Even HOLLAND is reversing their freewheeling drug policies. How long does it take for the message to sink in, folks?
1. straw man - The Straw Man fallacy is committed when a person simply ignores a persons actual position and substitutes a distorted, exaggerated or misrepresented version of that position. This sort of reasoning has the following pattern:
Person A has position X.
Person B presents position Y (which is a distorted version of X).
Person B attacks position Y.
Therefore X is false/incorrect/flawed.
or
2. red herring - A Red Herring is a fallacy in which an irrelevant topic is presented in order to divert attention from the original issue. The basic idea is to win an argument by leading attention away from the argument and to another topic. This sort of reasoning has the following form:
Topic A is under discussion.
Topic B is introduced under the guise of being relevant to topic A (when topic B is actually not relevant to topic A).
Topic A is abandoned.
This sort of reasoning is fallacious because merely changing the topic of discussion hardly counts as an argument against a claim.
We do need laws to protect innocent people, but we can't make everything illegal. Your argument is that if we are going to legalize pot, why don't we just legalize everything else that is against the law. That works both ways. If we are going to make something with such a little risk of causing harm to innocent people illegal, why don't we make everything illegal if it presents any possible risk to innocent people or harms those who do it in any way?
I agree that drugs like cocaine and heroin and meth and so on should remain illegal. People who use super addictive drugs like this are putting innocent people at a risk to a much greater extent than someone who smokes a little weed. Those addicted to these substances are significant burdens on our communities. Most people who just smoke pot work and contribute to society. Hardly any are a burden on society just as a result their pot smoking. Most of the crime that results from marijuana use comes from the fact that it is illegal.
If pot wasn't used by so many people in this country I wouldn't see much point in legalizing it. Millions of people do it though. According to government statistics more than half of all American adults under 60 have tried it. The market for it is huge. Because so many do it, it is easy to find it just about anywhere in this country. If people aren't doing it, it's not because they can't find it. It's not because they can't afford it either, because it's really cheaper than beer on a per use basis in most cases.
Even being cheap though there are incredible amounts of money being made supplying it to all the people who do it. It's making organized crime rich. Mexican drug trafficking organizations supply half or more of of the marijuana Americans consume. The ONDCP estimates that Mexican drug trafficking organizations gross about $13.8 billion a year selling drugs to Americans, about $8.6 billion of that from marijuana sales alone. Marijuana is their cash cow. The next most profitable drug for them is cocaine but they are only grossing $3.9 billion from that compared to $8.6 billion for marijuana and they are just the middlemen for cocaine that they must import from Colombia or Peru or Bolivia before they can smuggle it into the U.S. They're actually producing the marijuana in Mexico and increasingly on our own soil, so they're making all the profits from it.

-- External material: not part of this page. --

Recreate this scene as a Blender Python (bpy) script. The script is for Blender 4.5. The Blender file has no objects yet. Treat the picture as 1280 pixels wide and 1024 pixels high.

Marijuana is cheap and already about as easily available as it's going to get in this country. Most people who want to do smoke it are already smoking it. We are stopping precious few from doing it with the ban against it, but this ban is costing us a fortune in enforcement costs, costs of prisons and courts and so on, and it's causing all sorts of other problems. We aren't helping ourselves by giving so many people criminal records for marijuana offenses. We aren't helping ourselves by wasting so much jail and prison space on marijuana offenders. Our jails and prisons are packed. It takes months now in my area for a prison bed to open up for someone newly sentenced to prison and because the jails are so full most of these people will be given reporting bonds and be allowed back on the streets until a prison bed opens up. We could reduce that problem by legalizing and regulating marijuana. We'd also reduce tension and disrespect between large segments of our population and law enforcement and help create more respect for the law in general. And one big thing we would do is make take the lion's share of revenue away from these drug trafficking organizations and make it much harder for them to move their much more harmful drugs. Illegal drugs tend to go through the same channels. The existing distribution networks for marijuana are massive and reach every corner of America, so they make perfect conduits through which these drug trafficking organizations can move their other stuff. If we want to reduce the “gateway effect” and make the hard stuff harder to get, we'll legalize marijuana and regulate it similar to alcohol.